On 10 January, Emma Woollcott chaired a panel of experts considering the state and scope of the Online Safety Bill:
- Partner and specialist in data protection and privacy, James Boyle;
- Communications and Policy Director of the Online Dating Association, Hannah Shimko; and
- Author and barrister, Jamie Susskind.
Below are the key talking points from their wide-ranging discussion.
An "incredibly ambitious" piece of legislation
The panellists agreed that the Bill is wide-ranging, inherently political, unenviable to deliver, but welcome. They summarised:
- Even seven years ago, regulating the internet would have been seen by many as a heresy; no more. This is legislation of real constitutional stature, with global influence.
- Children will undeniably be better protected online.
- The new law will not only boost awareness of online harms, but encourage public complaints and campaigns that could be as effective as enforcing the law directly.
Parallels with other regimes
We can draw lessons from existing regimes, both here and abroad:
- In practice, the Data Protection Impact Assessments introduced by the GDPR have had mixed success, not always prompting meaningful change.
- Much of the Bill's impact, and its practical implications – including the costs of compliance - will depend on how the new regulator, OFCOM, flexes its considerable powers.
- Businesses will have to be nimble, as they already are, in applying different rules in different territories.
Missed opportunities
All our panellists have concerns about the Bill and identified room for improvement:
- James highlighted the threat to end-to-end encryption and adamant the position is not binary: you can monitor effectively while protecting users' privacy and without undermining security. He hopes the technology will evolve, as it has in electronic marketing, and that protections will soon be "baked in" to the relevant software, making compliance easier.
- Hannah would like more guidance from Ofcom on the tension between minimising data, as required by the GDPR, and the use of data-heavy technology often needed for age assurance and age verification. Her members are also conscious that increased transparency, for example, sharing details of age verification procedures, could allow underage users to circumvent those controls.
- Jamie believes that legislators have ducked the broader, moral question of how we should approach free speech online, when the scope for harm is clearly greater online than offline.
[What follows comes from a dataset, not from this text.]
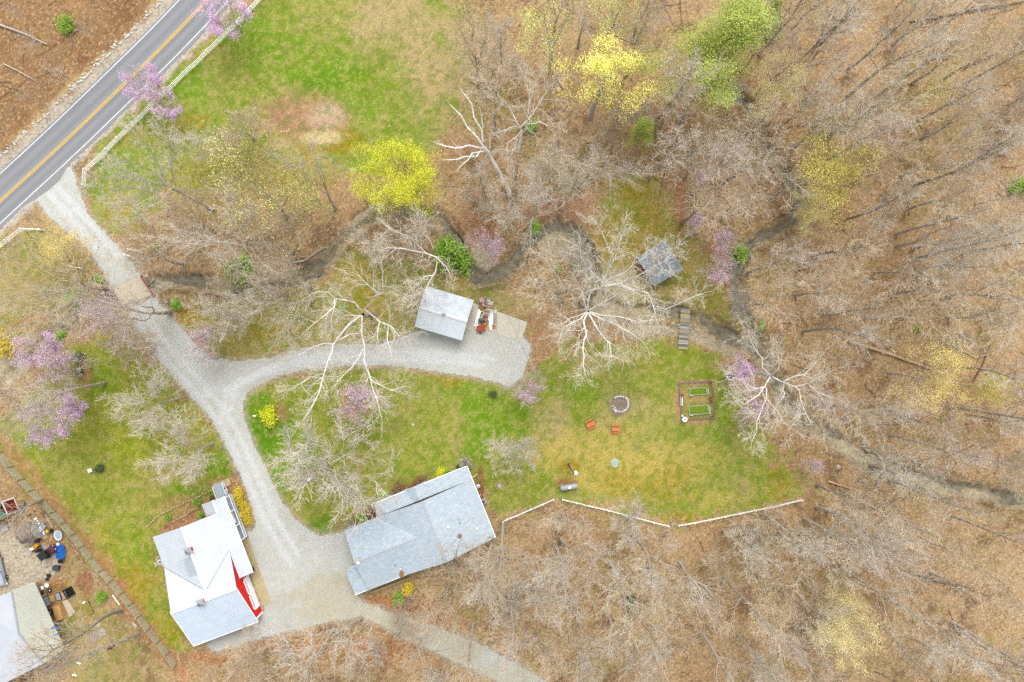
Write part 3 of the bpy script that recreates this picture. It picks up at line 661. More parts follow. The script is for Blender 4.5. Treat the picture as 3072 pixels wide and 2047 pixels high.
def leafy(key, name, sd, H, r0, leaf, per, spread, size, kind='round', bark=B_GREY, twig=T_TAN, skip=1, flat=.5, cat='tree', **kw):
    a = dict(round=dict(stem=.5, n=(9, 7, 6, 4), ratio=(.95, .46, .5, .5), ang=(52, 46, 44, 42), t0=(.4, .2, .15, .2), rr=(.55, .48, .5, .5), top=.8, seg=(5, 6, 4, 3), jit=(.06, .14, .2, .28)),
             tall=dict(n=(14, 6, 6, 3), ratio=(.30, .46, .5, .5), ang=(50, 46, 42, 40), t0=(.4, .22, .2, .2)))[kind]
    a.update(kw); g = Grow(sd, H, r0, **a)
    rr_ = random.Random(sd); tips = [t for t in g.tips if rr_.random() < skip]
    # patchy: whole sprays are bare, others full
    tips = [t for t in tips if math.sin(t.x * 1.3 + sd) + math.sin(t.y * 1.5 + sd * 2) + math.sin(t.z * 1.1) > (-9 if key == 'green' else -1.2) + (0 if skip > .8 else .5)]
    proto(key, name, cat, g, bark, twig, leaf, (tips, per, spread, size), thick=1)
leafy('red0', 'redbud', 81, 7, .10, L_RED, 4, .17, .062, twig=T_PINK, bark=B_DARK)
leafy('red1', 'redbud', 82, 6, .11, L_RED, 3, .19, .055, twig=T_PINK, bark=B_DARK, skip=.7)
leafy('red2', 'redbud', 83, 7, .09, L_RED, 2, .2, .052, twig=T_PINK, bark=B_DARK, skip=.5)
leafy('maple', 'yellow_leaved_tree', 85, 15, .24, L_YEL, 10, .36, .066, n=(11, 8, 6, 4), twig=T_OLIVE)
leafy('lemon', 'lemon_leaved_tree', 86, 20, .26, L_LEM, 5, .36, .062, kind='tall', t0=(.30, .2, .2, .2), twig=T_OLIVE, bark=B_GREY)
leafy('sparse0', 'budding_tree', 87, 22, .26, L_YGR, 3, .35, .050, kind='tall', t0=(.35, .2, .2, .2), skip=.8, bark=B_PALE, twig=T_OLIVE)
leafy('sparse1', 'budding_tree', 88, 17, .24, L_YGR, 2, .3, .055, skip=.7, bark=B_PALE, twig=T_OLIVE)
leafy('straw', 'pale_yellow_tree', 89, 14, .22, L_PAL, 12, .34, .07, twig=T_PALE, skip=.85)
leafy('olive', 'olive_yellow_tree', 90, 18, .28, L_OLY, 7, .36, .075, n=(9, 7, 6, 4), twig=T_OLIVE, bark=B_DARK, skip=.85)
leafy('amber', 'amber_budding_tree', 91, 17, .24, mat('amber_buds', (.66, .50, .09), var=.15, scale=1.2, c2=(.80, .66, .20)), 5, .36, .068, twig=T_TAN, skip=.85)
leafy('green', 'green_leaved_tree', 92, 20, .28, L_GRN, 12, .5, .058, kind='tall', n=(20, 7, 6, 3), ratio=(.36, .46, .5, .5), t0=(.25, .15, .15, .2), twig=T_OLIVE)
def shrub(key, name, sd, H, leaf, per, size, cat='shrub', twig=T_OLIVE, spread=.17, n=(8, 5, 4)):
    g = Grow(sd, H, .035, stem=.4, n=n, ratio=(1.0, .55, .55), ang=(58, 46, 44), t0=(.1, .15, .15), jit=(.1, .15, .2), trop=(.02, .08, .05), rr=(.6, .6, .6), top=.85, seg=(3, 4, 3), rmin=.008)
    proto(key, name, cat, g, B_DARK, twig, leaf, (g.tips, per, spread, size), thick=0, crown_name='foliage')
shrub('shr0', 'green_shrub', 95, 1.5, L_SHR, 5, .06); shrub('shr1', 'green_shrub', 96, 1.3, L_SHR, 5, .055)
shrub('gold', 'golden_shrub', 97, 1.3, L_GLD, 5, .06); shrub('yel', 'yellow_shrub', 98, 1.4, L_YEL, 6, .06)
shrub('evg', 'dark_evergreen_shrub', 99, .9, L_EVG, 6, .05); shrub('brn', 'dry_brown_shrub', 100, 1.0, L_BRN, 3, .045, twig=T_TAN)
shrub('bare', 'bare_shrub', 101, 1.4, L_BRN, 0, .04, twig=T_GREY, n=(14, 7, 6))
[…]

Allowing platforms to set their own terms when it comes to tackling legal but harmful content also risks those terms being watered down.
Society and systems
The panellists recognised the Bill is not a panacea:
- The Bill's focus on user empowerment will benefit some – including those educated or engaged enough to opt in – but does not address social, as opposed to individual, harms, such as the existence and spread of anti-democratic content.
- It focuses on removing harmful content, but does not prioritise promoting a safe and civil environment i.e. action based on ideals.
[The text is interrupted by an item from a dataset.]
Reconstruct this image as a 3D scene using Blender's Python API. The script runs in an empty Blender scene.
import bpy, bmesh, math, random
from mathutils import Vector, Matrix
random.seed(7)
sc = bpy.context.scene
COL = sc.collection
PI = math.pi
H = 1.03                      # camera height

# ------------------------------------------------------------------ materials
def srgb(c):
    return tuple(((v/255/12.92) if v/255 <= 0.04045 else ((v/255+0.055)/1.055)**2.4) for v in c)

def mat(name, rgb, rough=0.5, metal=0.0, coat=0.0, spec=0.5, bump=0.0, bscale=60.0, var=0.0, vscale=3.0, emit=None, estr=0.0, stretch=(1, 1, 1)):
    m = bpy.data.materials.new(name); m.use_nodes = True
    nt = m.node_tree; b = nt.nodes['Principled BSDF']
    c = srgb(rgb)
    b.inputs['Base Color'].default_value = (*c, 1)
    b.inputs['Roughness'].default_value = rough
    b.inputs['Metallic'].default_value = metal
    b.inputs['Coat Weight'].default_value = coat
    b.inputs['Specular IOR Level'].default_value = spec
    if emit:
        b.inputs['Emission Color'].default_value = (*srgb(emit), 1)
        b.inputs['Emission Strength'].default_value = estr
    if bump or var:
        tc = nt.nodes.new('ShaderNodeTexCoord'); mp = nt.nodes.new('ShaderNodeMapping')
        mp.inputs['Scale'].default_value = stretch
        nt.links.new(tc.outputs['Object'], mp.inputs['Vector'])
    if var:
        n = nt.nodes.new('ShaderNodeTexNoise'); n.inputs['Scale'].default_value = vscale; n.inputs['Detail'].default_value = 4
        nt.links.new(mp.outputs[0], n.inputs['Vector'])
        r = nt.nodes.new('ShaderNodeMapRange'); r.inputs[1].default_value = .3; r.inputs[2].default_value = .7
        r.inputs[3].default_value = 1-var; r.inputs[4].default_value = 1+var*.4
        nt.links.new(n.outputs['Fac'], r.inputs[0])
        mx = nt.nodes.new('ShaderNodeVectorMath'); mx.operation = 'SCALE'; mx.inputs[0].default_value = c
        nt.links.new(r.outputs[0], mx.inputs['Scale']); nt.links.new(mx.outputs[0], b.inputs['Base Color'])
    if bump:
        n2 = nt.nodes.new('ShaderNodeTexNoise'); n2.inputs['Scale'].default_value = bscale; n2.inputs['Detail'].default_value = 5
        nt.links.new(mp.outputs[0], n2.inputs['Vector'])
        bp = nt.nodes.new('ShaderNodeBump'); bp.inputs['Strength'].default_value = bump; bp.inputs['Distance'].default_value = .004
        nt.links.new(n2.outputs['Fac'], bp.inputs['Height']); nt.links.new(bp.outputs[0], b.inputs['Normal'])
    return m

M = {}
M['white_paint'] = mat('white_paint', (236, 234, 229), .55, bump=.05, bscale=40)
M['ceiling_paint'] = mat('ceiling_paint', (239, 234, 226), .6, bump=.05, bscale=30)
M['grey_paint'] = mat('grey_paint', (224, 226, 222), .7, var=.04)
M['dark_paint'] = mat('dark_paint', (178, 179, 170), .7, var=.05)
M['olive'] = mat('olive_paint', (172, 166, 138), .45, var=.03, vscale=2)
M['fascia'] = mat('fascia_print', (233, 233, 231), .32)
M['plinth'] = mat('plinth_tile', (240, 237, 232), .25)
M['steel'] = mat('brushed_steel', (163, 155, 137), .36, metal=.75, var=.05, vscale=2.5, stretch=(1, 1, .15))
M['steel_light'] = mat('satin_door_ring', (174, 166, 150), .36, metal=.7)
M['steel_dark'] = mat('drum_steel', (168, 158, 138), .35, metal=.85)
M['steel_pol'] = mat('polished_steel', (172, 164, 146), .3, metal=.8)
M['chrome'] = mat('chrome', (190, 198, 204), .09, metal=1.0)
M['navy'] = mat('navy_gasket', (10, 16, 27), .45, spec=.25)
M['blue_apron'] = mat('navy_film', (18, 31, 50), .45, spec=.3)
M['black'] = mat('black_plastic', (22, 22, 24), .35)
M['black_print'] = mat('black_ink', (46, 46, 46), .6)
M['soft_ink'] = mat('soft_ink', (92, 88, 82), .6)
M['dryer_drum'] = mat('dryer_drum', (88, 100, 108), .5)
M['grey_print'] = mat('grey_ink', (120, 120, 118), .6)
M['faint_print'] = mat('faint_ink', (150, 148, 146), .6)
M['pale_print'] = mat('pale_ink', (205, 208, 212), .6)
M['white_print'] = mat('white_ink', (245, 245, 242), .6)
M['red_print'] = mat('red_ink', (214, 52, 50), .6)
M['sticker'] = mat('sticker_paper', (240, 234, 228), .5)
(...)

- One cherished aspect of free speech that we want to preserve is choice: in dating, for example, the freedom and opportunity to meet others safely and privately.
- Addressing online harms such as misogyny is also about tackling platforms' business models – which involves the commercial drive to move content to where it is most likely to be seen. Platforms have unprecedented power not just to block and ban content but to sort and order it, in other words, to shape our access and exposure to information. Whether we are able to appeal, as Jamie says, to the "better angels of their nature", remains to be seen.
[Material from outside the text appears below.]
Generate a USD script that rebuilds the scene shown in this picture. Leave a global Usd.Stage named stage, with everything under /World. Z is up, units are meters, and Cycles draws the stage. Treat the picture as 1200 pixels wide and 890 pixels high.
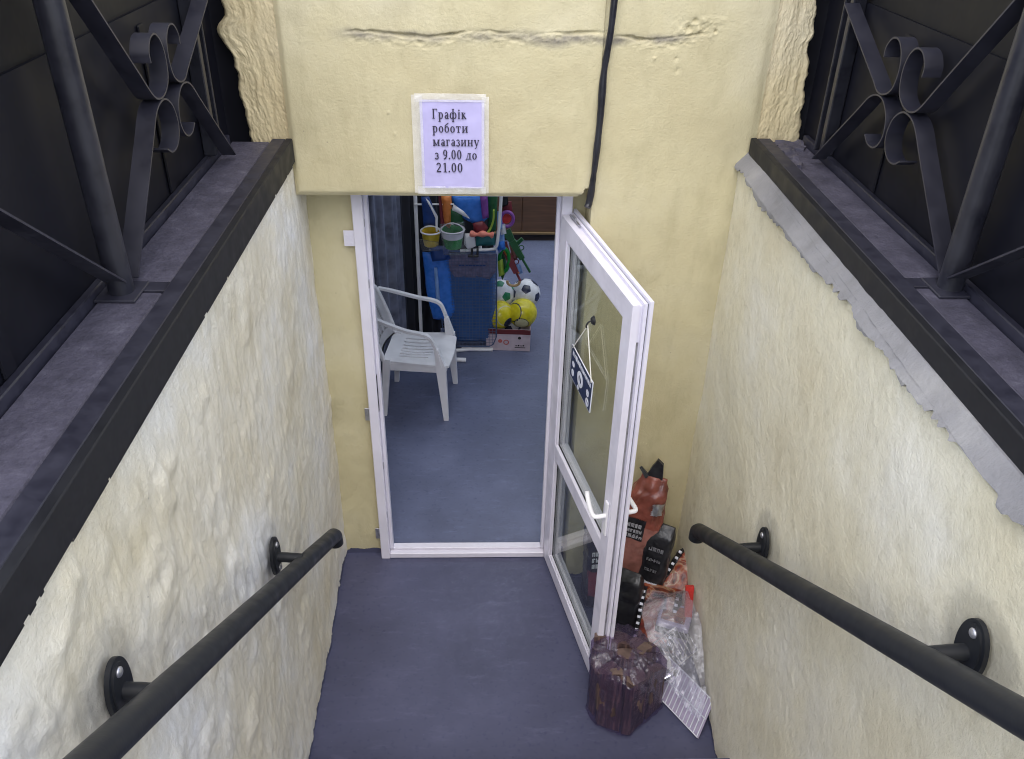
import math, random
import numpy as np, trimesh, manifold3d as m3
import shapely, shapely.geometry as sg, shapely.ops as so, shapely.affinity as sa
from pxr import Usd, UsdGeom, UsdLux, UsdShade, Gf, Sdf
import usdkit, meshkit
from meshkit import noise, fbm

stage = Usd.Stage.CreateInMemory()
UsdGeom.SetStageUpAxis(stage, UsdGeom.Tokens.z); UsdGeom.SetStageMetersPerUnit(stage, 1.0)
UsdGeom.Xform.Define(stage, '/World'); UsdGeom.Scope.Define(stage, '/World/Looks')
PI = math.pi

# ---------------------------------------------------------------- camera, sky, sun, exposure
F, PITCH, YAW, ROLL, CAMZ = 995.3, .56335, .04062, .02206, 3.25
EXPOSURE = 2.15
SUN_EL, SUN_AZ = math.radians(55), math.radians(184)       # azimuth: atan2(x, y) of the direction towards the sun
SUN_I, SUN_ANGLE, SKY_S = .13, 60., .14
cp, sp = math.cos(PITCH), math.sin(PITCH)
fw = np.array([math.sin(YAW)*cp, math.cos(YAW)*cp, -sp]); rt = np.array([math.cos(YAW), -math.sin(YAW), 0]); up = np.cross(rt, fw)
r2 = rt*math.cos(ROLL)+up*math.sin(ROLL); u2 = -rt*math.sin(ROLL)+up*math.cos(ROLL)
cam = UsdGeom.Camera.Define(stage, '/World/camera')
M = np.eye(4); M[0, :3], M[1, :3], M[2, :3], M[3, :3] = r2, u2, -fw, (0, 0, CAMZ)
cam.AddTransformOp().Set(Gf.Matrix4d(*M.ravel().tolist()))
cam.CreateHorizontalApertureAttr(36.0); cam.CreateVerticalApertureAttr(36.0*890/1200); cam.CreateFocalLengthAttr(36.0*F/1200)
cam.CreateClippingRangeAttr(Gf.Vec2f(.05, 500)); cam.CreateExposureAttr(EXPOSURE)
dome = UsdLux.DomeLight.Define(stage, '/World/sky')
dome.GetPrim().SetCustomDataByKey('kind', 'structure')
skymat = usdkit.material(stage, '/World/Looks/sky_look', {
    's': ('sky_texture', {'sky_type': 'single_scattering', 'sun_disc': False, 'sun_elevation': SUN_EL, 'sun_rotation': SUN_AZ}),
    'tc': ('texture_coordinate', {}), 'n': ('noise_texture', {'scale': 2.2, 'detail': 5.0, 'roughness': .55}),
    'r': ('rgb_ramp', {'ramp': [(.30, (.35,)*3), (.62, (.8,)*3)]}),
    'c': ('mix', {'color2': (3.3, 3.25, 3.4)}), 'b': ('background_shader', {'strength': SKY_S})},
    [('tc.generated', 'n.vector'), ('n.fac', 'r.fac'), ('r.color', 'c.fac'), ('s.color', 'c.color1'), ('c.color', 'b.color')], surface='b.background')
UsdShade.MaterialBindingAPI.Apply(dome.GetPrim()).Bind(skymat)
sun = UsdLux.DistantLight.Define(stage, '/World/sun')
sun.CreateNormalizeAttr(True); sun.CreateIntensityAttr(SUN_I); sun.CreateAngleAttr(SUN_ANGLE); sun.CreateColorAttr(Gf.Vec3f(1, .93, .83))
sd = np.array([math.sin(SUN_AZ)*math.cos(SUN_EL), math.cos(SUN_AZ)*math.cos(SUN_EL), math.sin(SUN_EL)])
zx = sd; xx = np.cross([0, 0, 1.], zx); xx /= np.linalg.norm(xx); yx = np.cross(zx, xx)
M = np.eye(4); M[0, :3], M[1, :3], M[2, :3] = xx, yx, zx
sun.AddTransformOp().Set(Gf.Matrix4d(*M.ravel().tolist()))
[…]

- There is a danger that having different terms of service i.e., different approaches to legal harms across different platforms, and more filtering, will lead to a more fragmented internet, with certain content simply migrating to smaller, less regulated platforms.
What next?
It is hard to predict what changes will emerge from the Bill's final passage through the Lords and, indeed, whether it survives at all. Though it will benefit from scrutiny by experts, there is limited Parliamentary time to shape the bill further.